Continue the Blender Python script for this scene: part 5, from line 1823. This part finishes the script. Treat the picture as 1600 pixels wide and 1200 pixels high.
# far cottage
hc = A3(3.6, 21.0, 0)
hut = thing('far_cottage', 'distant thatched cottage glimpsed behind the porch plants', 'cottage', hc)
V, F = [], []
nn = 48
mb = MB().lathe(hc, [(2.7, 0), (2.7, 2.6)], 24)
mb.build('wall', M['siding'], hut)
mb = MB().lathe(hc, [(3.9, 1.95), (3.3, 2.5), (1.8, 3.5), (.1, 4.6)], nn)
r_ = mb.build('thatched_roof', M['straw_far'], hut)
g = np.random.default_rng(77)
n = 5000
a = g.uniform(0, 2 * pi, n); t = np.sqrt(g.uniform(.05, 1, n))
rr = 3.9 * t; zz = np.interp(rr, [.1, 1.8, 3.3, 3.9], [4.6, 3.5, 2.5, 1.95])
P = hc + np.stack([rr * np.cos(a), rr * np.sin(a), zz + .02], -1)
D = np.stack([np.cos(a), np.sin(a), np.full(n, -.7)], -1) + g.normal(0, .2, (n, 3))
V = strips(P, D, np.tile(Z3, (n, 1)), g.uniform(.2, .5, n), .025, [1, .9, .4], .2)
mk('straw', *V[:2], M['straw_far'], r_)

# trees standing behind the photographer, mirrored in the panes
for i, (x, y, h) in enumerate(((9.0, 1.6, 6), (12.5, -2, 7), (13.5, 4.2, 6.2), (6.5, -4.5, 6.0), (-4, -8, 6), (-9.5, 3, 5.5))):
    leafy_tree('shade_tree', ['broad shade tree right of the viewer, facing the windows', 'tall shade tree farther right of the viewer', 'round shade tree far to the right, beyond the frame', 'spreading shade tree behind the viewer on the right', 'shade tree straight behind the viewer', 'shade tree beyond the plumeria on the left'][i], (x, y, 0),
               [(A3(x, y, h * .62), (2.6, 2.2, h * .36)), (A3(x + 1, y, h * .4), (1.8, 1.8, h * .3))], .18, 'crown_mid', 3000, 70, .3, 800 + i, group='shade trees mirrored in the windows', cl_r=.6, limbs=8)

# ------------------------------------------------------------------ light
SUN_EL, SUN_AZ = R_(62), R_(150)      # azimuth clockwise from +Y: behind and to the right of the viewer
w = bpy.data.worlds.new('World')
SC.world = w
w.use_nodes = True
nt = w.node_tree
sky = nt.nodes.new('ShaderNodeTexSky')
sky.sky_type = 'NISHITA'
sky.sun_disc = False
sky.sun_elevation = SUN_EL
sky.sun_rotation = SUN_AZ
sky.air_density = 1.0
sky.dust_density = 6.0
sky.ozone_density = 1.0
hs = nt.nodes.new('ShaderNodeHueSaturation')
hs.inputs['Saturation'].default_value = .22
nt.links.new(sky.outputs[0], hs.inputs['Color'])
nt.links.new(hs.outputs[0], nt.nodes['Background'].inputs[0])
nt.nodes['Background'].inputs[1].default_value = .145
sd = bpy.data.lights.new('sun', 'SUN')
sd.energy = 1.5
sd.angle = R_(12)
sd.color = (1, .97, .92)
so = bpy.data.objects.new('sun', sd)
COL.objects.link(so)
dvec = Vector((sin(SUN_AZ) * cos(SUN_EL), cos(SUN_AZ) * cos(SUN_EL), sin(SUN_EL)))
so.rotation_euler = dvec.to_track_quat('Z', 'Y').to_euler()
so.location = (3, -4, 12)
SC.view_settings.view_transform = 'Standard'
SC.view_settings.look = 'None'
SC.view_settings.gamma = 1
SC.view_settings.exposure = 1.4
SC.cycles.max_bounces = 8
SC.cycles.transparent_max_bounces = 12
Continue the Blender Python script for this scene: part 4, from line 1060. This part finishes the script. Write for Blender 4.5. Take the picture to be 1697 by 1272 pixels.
***
From the entries above, return each line with the word "scene" in it.

:: RESULT OF THE EXERCISE ::
Continue the Blender Python script for this scene: part 5, from line 1823. This part finishes the script. Treat the picture as 1600 pixels wide and 1200 pixels high.
Continue the Blender Python script for this scene: part 4, from line 1060. This part finishes the script. Write for Blender 4.5. Take the picture to be 1697 by 1272 pixels.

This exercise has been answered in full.